Karatoga
Karatoga

Reputation: 61

Get complete stacktrace of a coroutine, including where a coroutine is resumed

A simple example:

coroutine.resume(coroutine.create(function()
    print(debug.traceback())
end))
print(debug.traceback())

the output:

stack traceback:
        ./v.lua:2: in function <./v.lua:1>
stack traceback:
        ./v.lua:4: in main chunk
        [C]: in ?

It shows that traceback inside a coroutine doesn't know about how it is resumed, so that xxx: in main chunk doesn't show.

How can I get the complete stacktrace inside a coroutine?

Upvotes: 4

Views: 750

Answers (1)

Karatoga
Karatoga

Reputation: 61

Well, I found a workaround here.

Since one Lua VM has only one execution point at one time (and that's why a full call stack is there), we can record resumption information manually.

In lua, manually build a resume-stack trace.

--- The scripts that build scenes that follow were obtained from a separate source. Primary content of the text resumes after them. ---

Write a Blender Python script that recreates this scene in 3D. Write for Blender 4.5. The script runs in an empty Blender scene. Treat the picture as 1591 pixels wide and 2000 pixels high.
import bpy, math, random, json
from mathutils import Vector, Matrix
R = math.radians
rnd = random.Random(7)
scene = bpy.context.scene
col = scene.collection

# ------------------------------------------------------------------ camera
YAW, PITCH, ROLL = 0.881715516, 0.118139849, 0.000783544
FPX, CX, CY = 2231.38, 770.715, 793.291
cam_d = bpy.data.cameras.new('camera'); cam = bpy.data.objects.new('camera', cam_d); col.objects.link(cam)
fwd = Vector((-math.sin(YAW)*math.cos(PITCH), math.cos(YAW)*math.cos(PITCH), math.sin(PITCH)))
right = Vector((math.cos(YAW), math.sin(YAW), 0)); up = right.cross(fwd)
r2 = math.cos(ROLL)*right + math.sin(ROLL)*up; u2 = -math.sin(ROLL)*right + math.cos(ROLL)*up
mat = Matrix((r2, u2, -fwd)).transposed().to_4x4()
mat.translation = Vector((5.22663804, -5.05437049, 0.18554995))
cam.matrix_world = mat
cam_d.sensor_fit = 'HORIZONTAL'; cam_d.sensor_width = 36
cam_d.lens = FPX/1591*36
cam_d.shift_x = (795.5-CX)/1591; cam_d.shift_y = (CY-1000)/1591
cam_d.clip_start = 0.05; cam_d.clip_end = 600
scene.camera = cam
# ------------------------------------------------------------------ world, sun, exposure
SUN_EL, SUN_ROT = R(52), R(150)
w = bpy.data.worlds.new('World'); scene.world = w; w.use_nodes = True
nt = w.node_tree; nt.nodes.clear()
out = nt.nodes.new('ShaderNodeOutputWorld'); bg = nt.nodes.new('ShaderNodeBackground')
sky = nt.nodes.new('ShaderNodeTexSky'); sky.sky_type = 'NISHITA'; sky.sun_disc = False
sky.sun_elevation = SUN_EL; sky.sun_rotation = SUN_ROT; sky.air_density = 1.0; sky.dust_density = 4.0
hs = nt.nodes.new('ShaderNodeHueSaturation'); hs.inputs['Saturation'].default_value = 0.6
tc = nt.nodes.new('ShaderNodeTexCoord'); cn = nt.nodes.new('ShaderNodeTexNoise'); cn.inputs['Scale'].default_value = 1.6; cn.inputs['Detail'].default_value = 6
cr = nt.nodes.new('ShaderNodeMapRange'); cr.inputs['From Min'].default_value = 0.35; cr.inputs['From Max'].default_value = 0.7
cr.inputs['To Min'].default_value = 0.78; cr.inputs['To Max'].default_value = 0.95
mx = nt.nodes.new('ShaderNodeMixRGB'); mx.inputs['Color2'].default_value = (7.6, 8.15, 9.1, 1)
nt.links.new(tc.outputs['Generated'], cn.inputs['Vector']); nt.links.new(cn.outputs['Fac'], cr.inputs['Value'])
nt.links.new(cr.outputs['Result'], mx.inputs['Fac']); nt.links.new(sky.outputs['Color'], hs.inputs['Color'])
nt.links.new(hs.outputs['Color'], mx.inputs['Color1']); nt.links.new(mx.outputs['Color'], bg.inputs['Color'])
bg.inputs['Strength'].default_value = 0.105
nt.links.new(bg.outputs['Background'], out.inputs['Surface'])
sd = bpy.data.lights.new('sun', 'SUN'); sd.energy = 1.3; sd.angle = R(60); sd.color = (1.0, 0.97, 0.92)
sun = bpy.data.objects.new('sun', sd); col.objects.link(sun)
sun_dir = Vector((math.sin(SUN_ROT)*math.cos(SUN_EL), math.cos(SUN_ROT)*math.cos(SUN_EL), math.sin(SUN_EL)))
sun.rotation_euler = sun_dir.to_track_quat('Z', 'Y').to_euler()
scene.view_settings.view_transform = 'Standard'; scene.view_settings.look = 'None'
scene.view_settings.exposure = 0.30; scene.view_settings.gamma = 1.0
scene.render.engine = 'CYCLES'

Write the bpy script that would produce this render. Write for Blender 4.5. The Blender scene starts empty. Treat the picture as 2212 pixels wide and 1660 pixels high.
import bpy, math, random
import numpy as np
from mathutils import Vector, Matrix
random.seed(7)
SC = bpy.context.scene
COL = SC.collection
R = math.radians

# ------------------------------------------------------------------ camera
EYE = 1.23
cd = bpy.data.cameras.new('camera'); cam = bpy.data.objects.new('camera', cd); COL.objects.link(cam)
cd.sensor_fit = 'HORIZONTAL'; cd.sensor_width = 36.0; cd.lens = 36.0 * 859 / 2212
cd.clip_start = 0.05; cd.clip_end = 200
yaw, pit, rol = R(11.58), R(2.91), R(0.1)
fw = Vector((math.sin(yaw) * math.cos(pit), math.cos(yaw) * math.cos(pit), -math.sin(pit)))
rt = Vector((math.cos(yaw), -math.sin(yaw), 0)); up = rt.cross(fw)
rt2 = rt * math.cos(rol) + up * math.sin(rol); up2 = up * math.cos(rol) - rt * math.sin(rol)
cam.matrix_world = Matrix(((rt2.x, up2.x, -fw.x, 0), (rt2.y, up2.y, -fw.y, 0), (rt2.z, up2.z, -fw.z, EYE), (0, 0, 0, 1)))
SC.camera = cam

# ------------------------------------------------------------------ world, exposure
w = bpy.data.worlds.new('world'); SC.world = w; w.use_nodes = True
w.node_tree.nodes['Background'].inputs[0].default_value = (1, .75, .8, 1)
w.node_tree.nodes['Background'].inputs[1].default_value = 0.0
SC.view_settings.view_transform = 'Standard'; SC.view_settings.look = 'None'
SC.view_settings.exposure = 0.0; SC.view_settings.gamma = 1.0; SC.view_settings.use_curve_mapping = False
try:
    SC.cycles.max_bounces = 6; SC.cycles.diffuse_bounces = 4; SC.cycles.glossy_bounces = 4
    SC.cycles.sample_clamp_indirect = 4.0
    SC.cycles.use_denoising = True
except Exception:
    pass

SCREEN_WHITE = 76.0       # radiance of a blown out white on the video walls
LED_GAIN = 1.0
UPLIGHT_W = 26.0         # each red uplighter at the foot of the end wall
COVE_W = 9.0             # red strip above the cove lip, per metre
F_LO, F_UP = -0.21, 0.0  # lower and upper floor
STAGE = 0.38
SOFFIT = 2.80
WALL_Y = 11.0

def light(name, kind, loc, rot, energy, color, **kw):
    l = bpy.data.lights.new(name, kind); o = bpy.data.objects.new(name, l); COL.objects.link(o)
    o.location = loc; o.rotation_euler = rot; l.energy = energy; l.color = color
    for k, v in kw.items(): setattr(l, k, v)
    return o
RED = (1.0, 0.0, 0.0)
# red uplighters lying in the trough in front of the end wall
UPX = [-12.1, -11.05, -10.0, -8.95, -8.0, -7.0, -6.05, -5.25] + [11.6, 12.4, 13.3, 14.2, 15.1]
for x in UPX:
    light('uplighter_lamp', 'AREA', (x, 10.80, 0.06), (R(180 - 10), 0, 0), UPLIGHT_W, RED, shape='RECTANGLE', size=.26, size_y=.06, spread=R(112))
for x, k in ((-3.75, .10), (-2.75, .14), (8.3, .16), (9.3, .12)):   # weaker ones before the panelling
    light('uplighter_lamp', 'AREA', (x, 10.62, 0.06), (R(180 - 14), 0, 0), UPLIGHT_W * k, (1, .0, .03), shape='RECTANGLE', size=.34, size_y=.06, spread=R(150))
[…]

local xresume = coroutine.resume
local xtrace = debug.traceback

-- magic here! Take care of main thread.
local mainthr = coroutine.running()      -- captureing is a must.
debug.traceback = function(athr)
  if athr then return xtrace(athr) end  -- no interest in specified thread.
  return xtrace(mainthr)
end

coroutine.resume = function(thr, ...)
  -- another magic.
  local uptrace = debug.traceback
  debug.traceback = function(athr)
    if athr then return xtrace(athr) end  -- no interest in specified thread.
    return xtrace(thr)     -- trace the stack of thr.
      .. '\n' .. uptrace() -- trace from thr's resume point.
  end
  
  local result = { xresume(thr, ...) }
  debug.traceback = uptrace
  return table.unpack(result)
end

Other tips:

  • Using global table to store threads also works. But you still need to capture main thread so that it can be traced everywhere.

  • Writing codes in C function can prevent traceback into hooked coroutine.resume and debug.traceback itself, give you a clearer output.

  • You won't get much performance hit when debug.traceback is not called.